Reputation: 25177
I'm looking for suggestions on how to approach randomizing the audio around rolling a pair of D6 dice in my game. I'd like each roll of the dice to sound different but be reasonably plausible. And I don't want to make a bunch of pre-recorded dice rolls, I'd like more variation. Note that I do not need to synchronize the audio with animations (the animation I'm using is very simplistic and abstract).
My assumption is that I need a couple basic audio snippets for the sound of a single die hitting a surface once. (Any suggestions for generating those? Or is it best to capture them?) Then I would need some way to mutate and combine variations on that basic sound to create a unique roll sound.... Or am I just too ignorant to understand how complex that would be and I should try a different approach?

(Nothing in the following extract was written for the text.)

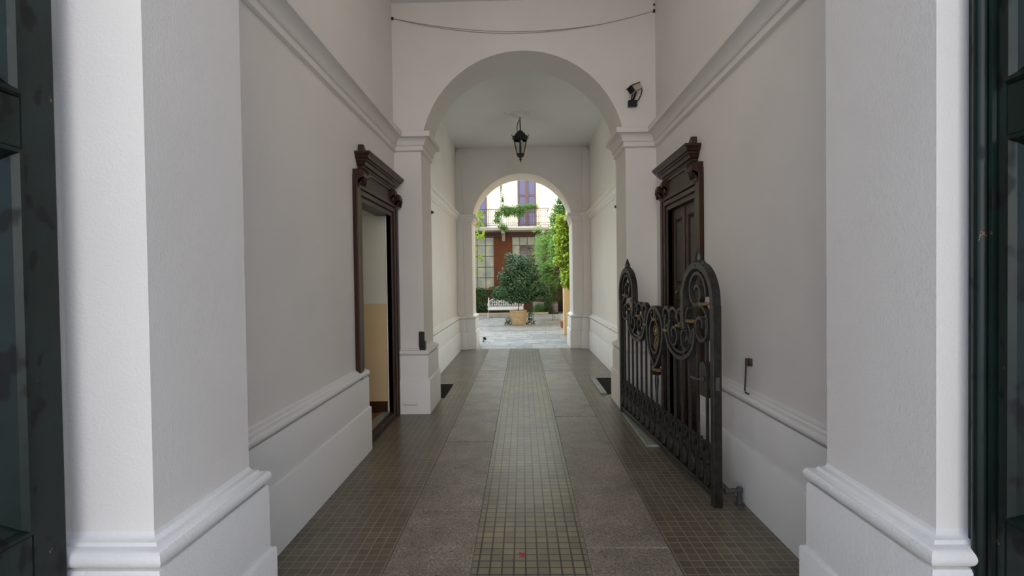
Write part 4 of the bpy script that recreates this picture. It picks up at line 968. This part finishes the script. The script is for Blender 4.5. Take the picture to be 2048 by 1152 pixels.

I'm developing in Java for Android, but tutorials or descriptions of how to reasonably combine or procedurally generate audio in any language would be appreciated. I don't need real-time support as I think I could just generate the next roll's audio in advance and cache it until the dice are actually rolled.
Upvotes: 2
Views: 572
Reputation: 21
The dice could generate 2 types of sounds - one when hitting the environment; and one while hitting the other dice. Reading a spectrograph of a dice collision sound could give you the ratios of overtones. Its easy to prototype this in a software like Pure Data. The idea is that by varying the fundamental frequency slightly you should have a more procedural collision sound. You can probably use random numbers to do the variation and predict collisions. Its probably not the perfect sound, but it could be a start.
This is probably very vague, but I hope it still helps :D.
Upvotes: 2
Reputation: 6525
You can look over the procedural code for the "Shaker" class from the synthesis toolkit (STK). STK is a C++ library, but the procedure for actually creating the audio samples isn't too hard to pull out. There are lots of type of shakers offered by default. I expect you could poke in at the parametrization and make modifications if you wanted.
Upvotes: 0
Reputation: 1
My solution would be to use free recording software to capture the sounds of one die rolling at a time. The right software would be able to chop those files into small samples containing each percussive hit and the residual audio. Just a few recorded dice rolls would give you dozens of samples of "hits".
Then, using Java, load up references to each sample, and design an algorithm that would play them back in a semi-random sequence with appropriate timing modifications. Then you'd have plenty of variety on the fly without the need to mix audio into a single stream before playback.